--- START DATA PROVIDED ---

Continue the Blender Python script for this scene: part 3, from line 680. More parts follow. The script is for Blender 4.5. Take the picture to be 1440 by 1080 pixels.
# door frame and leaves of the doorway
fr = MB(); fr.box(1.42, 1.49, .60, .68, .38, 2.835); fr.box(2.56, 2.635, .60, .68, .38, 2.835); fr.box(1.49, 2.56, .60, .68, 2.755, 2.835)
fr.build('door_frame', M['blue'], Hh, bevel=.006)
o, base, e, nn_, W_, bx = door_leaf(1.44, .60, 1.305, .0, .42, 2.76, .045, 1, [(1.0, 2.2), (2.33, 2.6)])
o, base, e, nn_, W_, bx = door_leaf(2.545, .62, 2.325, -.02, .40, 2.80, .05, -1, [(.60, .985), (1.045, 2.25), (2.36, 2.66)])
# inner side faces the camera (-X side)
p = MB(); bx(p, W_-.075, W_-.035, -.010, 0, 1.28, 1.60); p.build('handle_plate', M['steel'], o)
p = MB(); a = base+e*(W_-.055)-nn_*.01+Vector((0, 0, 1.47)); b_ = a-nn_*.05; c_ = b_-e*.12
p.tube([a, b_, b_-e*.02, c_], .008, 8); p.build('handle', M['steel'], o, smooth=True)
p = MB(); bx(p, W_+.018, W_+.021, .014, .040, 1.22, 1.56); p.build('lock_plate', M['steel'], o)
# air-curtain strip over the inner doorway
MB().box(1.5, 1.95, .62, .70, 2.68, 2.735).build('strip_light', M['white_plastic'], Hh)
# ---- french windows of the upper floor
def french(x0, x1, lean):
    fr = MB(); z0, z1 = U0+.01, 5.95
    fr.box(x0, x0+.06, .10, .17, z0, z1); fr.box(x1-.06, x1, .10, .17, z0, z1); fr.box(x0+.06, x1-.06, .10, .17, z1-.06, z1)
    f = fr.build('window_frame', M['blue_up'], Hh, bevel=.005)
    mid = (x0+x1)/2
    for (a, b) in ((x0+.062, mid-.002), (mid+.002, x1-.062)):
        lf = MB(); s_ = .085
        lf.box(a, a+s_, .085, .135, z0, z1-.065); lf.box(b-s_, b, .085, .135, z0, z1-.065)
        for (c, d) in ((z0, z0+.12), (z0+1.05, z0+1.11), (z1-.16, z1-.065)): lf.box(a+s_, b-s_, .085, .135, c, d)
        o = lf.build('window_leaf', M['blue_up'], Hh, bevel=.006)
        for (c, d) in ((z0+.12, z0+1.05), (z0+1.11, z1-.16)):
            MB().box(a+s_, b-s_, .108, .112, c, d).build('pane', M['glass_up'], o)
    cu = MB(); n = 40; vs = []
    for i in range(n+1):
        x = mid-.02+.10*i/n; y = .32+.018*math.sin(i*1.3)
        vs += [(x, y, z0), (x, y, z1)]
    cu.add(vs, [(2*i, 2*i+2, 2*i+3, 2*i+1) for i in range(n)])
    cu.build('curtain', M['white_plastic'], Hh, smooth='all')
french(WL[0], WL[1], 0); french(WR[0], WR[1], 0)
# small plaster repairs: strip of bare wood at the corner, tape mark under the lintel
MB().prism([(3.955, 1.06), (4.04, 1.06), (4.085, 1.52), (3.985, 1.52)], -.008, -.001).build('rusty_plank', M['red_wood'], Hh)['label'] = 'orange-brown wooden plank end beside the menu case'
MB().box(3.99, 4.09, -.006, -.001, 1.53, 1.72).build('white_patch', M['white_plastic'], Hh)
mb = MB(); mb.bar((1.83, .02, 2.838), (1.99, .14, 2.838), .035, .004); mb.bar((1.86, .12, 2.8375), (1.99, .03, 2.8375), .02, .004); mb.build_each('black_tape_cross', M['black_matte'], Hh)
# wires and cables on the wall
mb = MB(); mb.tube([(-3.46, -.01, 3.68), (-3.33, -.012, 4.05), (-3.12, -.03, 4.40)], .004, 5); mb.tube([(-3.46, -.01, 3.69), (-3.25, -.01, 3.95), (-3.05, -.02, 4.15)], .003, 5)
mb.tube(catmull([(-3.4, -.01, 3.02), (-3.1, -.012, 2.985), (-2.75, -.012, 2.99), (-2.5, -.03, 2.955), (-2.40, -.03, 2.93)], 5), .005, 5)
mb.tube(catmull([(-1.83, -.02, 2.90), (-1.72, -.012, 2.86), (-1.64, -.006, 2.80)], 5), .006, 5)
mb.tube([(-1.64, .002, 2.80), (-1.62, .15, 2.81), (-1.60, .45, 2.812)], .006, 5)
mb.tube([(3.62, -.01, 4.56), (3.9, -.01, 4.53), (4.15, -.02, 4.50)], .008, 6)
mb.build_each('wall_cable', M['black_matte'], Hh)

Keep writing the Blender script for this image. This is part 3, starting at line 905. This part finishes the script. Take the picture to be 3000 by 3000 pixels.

--- END DATA PROVIDED ---

**WORK TO DO:**
Among the entries above, how many lines include the word "script"? Give the number with no comment.

**EXPECTED OUTPUT:**
2